**YOUR GOAL:** The data below must be copied in full and without any change.

**RECORDED INFORMATION:**
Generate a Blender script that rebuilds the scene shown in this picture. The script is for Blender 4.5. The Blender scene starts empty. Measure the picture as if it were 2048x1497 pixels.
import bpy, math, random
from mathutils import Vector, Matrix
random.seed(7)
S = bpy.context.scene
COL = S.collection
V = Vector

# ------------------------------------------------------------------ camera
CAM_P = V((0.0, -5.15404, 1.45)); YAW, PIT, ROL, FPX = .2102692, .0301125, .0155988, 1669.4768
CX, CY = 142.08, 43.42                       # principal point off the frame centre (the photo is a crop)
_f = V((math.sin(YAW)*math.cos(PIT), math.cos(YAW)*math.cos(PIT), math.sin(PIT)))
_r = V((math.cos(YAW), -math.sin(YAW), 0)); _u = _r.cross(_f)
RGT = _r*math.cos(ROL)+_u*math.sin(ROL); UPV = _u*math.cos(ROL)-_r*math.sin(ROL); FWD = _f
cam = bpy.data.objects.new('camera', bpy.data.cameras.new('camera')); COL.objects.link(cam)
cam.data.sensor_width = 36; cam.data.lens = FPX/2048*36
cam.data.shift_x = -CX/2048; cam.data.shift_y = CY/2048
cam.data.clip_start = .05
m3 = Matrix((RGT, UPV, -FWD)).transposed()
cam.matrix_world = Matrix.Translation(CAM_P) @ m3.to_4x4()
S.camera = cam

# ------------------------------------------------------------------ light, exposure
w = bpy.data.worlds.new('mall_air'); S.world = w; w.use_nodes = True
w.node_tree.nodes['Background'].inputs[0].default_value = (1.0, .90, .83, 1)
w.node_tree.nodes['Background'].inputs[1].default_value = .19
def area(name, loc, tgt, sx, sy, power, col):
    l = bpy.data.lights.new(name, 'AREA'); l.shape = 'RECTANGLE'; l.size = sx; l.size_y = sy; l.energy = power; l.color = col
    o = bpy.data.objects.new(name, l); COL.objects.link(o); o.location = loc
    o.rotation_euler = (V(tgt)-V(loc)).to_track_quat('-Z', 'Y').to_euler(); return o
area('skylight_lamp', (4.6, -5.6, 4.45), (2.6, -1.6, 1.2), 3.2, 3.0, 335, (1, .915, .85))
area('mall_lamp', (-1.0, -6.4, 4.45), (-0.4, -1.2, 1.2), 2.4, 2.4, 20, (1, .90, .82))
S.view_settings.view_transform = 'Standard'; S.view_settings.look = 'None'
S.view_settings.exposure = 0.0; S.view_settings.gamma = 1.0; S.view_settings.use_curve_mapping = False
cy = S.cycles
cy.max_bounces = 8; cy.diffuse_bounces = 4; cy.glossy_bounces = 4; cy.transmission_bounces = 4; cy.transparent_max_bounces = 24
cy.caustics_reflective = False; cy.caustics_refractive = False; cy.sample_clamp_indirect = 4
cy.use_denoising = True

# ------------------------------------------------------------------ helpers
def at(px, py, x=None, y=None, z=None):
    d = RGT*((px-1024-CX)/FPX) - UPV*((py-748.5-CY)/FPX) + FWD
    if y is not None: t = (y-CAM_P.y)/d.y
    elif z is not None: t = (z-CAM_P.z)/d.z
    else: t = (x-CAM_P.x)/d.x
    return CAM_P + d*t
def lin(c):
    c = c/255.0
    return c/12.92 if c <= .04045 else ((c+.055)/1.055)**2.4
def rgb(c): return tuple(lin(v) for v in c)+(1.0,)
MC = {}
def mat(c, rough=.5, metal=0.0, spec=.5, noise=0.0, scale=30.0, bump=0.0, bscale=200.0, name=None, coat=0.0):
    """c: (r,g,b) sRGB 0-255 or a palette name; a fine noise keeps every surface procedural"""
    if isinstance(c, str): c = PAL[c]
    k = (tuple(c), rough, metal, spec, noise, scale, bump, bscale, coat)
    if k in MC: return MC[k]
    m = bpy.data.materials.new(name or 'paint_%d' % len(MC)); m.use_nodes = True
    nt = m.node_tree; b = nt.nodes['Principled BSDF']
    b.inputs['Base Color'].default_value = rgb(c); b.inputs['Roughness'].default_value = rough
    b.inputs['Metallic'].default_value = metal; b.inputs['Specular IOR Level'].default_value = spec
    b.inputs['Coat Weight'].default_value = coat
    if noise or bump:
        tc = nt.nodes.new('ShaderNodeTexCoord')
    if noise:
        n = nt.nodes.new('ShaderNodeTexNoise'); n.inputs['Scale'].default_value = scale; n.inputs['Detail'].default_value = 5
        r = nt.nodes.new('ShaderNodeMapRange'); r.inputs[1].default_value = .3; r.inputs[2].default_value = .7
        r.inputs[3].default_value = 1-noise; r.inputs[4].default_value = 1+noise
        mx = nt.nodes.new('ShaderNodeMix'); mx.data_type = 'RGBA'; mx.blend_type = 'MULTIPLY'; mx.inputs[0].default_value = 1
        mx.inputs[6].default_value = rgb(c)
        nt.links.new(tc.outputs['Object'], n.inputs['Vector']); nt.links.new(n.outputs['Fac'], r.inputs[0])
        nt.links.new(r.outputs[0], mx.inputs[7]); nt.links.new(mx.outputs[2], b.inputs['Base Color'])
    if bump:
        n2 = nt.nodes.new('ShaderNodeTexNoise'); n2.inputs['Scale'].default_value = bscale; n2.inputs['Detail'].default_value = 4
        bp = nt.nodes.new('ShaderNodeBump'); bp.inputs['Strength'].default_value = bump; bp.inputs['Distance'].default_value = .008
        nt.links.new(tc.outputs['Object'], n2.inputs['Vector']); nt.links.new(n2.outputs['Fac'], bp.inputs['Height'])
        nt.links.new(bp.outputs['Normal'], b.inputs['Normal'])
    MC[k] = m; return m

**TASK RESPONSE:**
Generate a Blender script that rebuilds the scene shown in this picture. The script is for Blender 4.5. The Blender scene starts empty. Measure the picture as if it were 2048x1497 pixels.
import bpy, math, random
from mathutils import Vector, Matrix
random.seed(7)
S = bpy.context.scene
COL = S.collection
V = Vector

# ------------------------------------------------------------------ camera
CAM_P = V((0.0, -5.15404, 1.45)); YAW, PIT, ROL, FPX = .2102692, .0301125, .0155988, 1669.4768
CX, CY = 142.08, 43.42                       # principal point off the frame centre (the photo is a crop)
_f = V((math.sin(YAW)*math.cos(PIT), math.cos(YAW)*math.cos(PIT), math.sin(PIT)))
_r = V((math.cos(YAW), -math.sin(YAW), 0)); _u = _r.cross(_f)
RGT = _r*math.cos(ROL)+_u*math.sin(ROL); UPV = _u*math.cos(ROL)-_r*math.sin(ROL); FWD = _f
cam = bpy.data.objects.new('camera', bpy.data.cameras.new('camera')); COL.objects.link(cam)
cam.data.sensor_width = 36; cam.data.lens = FPX/2048*36
cam.data.shift_x = -CX/2048; cam.data.shift_y = CY/2048
cam.data.clip_start = .05
m3 = Matrix((RGT, UPV, -FWD)).transposed()
cam.matrix_world = Matrix.Translation(CAM_P) @ m3.to_4x4()
S.camera = cam

# ------------------------------------------------------------------ light, exposure
w = bpy.data.worlds.new('mall_air'); S.world = w; w.use_nodes = True
w.node_tree.nodes['Background'].inputs[0].default_value = (1.0, .90, .83, 1)
w.node_tree.nodes['Background'].inputs[1].default_value = .19
def area(name, loc, tgt, sx, sy, power, col):
    l = bpy.data.lights.new(name, 'AREA'); l.shape = 'RECTANGLE'; l.size = sx; l.size_y = sy; l.energy = power; l.color = col
    o = bpy.data.objects.new(name, l); COL.objects.link(o); o.location = loc
    o.rotation_euler = (V(tgt)-V(loc)).to_track_quat('-Z', 'Y').to_euler(); return o
area('skylight_lamp', (4.6, -5.6, 4.45), (2.6, -1.6, 1.2), 3.2, 3.0, 335, (1, .915, .85))
area('mall_lamp', (-1.0, -6.4, 4.45), (-0.4, -1.2, 1.2), 2.4, 2.4, 20, (1, .90, .82))
S.view_settings.view_transform = 'Standard'; S.view_settings.look = 'None'
S.view_settings.exposure = 0.0; S.view_settings.gamma = 1.0; S.view_settings.use_curve_mapping = False
cy = S.cycles
cy.max_bounces = 8; cy.diffuse_bounces = 4; cy.glossy_bounces = 4; cy.transmission_bounces = 4; cy.transparent_max_bounces = 24
cy.caustics_reflective = False; cy.caustics_refractive = False; cy.sample_clamp_indirect = 4
cy.use_denoising = True

# ------------------------------------------------------------------ helpers
def at(px, py, x=None, y=None, z=None):
    d = RGT*((px-1024-CX)/FPX) - UPV*((py-748.5-CY)/FPX) + FWD
    if y is not None: t = (y-CAM_P.y)/d.y
    elif z is not None: t = (z-CAM_P.z)/d.z
    else: t = (x-CAM_P.x)/d.x
    return CAM_P + d*t
def lin(c):
    c = c/255.0
    return c/12.92 if c <= .04045 else ((c+.055)/1.055)**2.4
def rgb(c): return tuple(lin(v) for v in c)+(1.0,)
MC = {}
def mat(c, rough=.5, metal=0.0, spec=.5, noise=0.0, scale=30.0, bump=0.0, bscale=200.0, name=None, coat=0.0):
    """c: (r,g,b) sRGB 0-255 or a palette name; a fine noise keeps every surface procedural"""
    if isinstance(c, str): c = PAL[c]
    k = (tuple(c), rough, metal, spec, noise, scale, bump, bscale, coat)
    if k in MC: return MC[k]
    m = bpy.data.materials.new(name or 'paint_%d' % len(MC)); m.use_nodes = True
    nt = m.node_tree; b = nt.nodes['Principled BSDF']
    b.inputs['Base Color'].default_value = rgb(c); b.inputs['Roughness'].default_value = rough
    b.inputs['Metallic'].default_value = metal; b.inputs['Specular IOR Level'].default_value = spec
    b.inputs['Coat Weight'].default_value = coat
    if noise or bump:
        tc = nt.nodes.new('ShaderNodeTexCoord')
    if noise:
        n = nt.nodes.new('ShaderNodeTexNoise'); n.inputs['Scale'].default_value = scale; n.inputs['Detail'].default_value = 5
        r = nt.nodes.new('ShaderNodeMapRange'); r.inputs[1].default_value = .3; r.inputs[2].default_value = .7
        r.inputs[3].default_value = 1-noise; r.inputs[4].default_value = 1+noise
        mx = nt.nodes.new('ShaderNodeMix'); mx.data_type = 'RGBA'; mx.blend_type = 'MULTIPLY'; mx.inputs[0].default_value = 1
        mx.inputs[6].default_value = rgb(c)
        nt.links.new(tc.outputs['Object'], n.inputs['Vector']); nt.links.new(n.outputs['Fac'], r.inputs[0])
        nt.links.new(r.outputs[0], mx.inputs[7]); nt.links.new(mx.outputs[2], b.inputs['Base Color'])
    if bump:
        n2 = nt.nodes.new('ShaderNodeTexNoise'); n2.inputs['Scale'].default_value = bscale; n2.inputs['Detail'].default_value = 4
        bp = nt.nodes.new('ShaderNodeBump'); bp.inputs['Strength'].default_value = bump; bp.inputs['Distance'].default_value = .008
        nt.links.new(tc.outputs['Object'], n2.inputs['Vector']); nt.links.new(n2.outputs['Fac'], bp.inputs['Height'])
        nt.links.new(bp.outputs['Normal'], b.inputs['Normal'])
    MC[k] = m; return m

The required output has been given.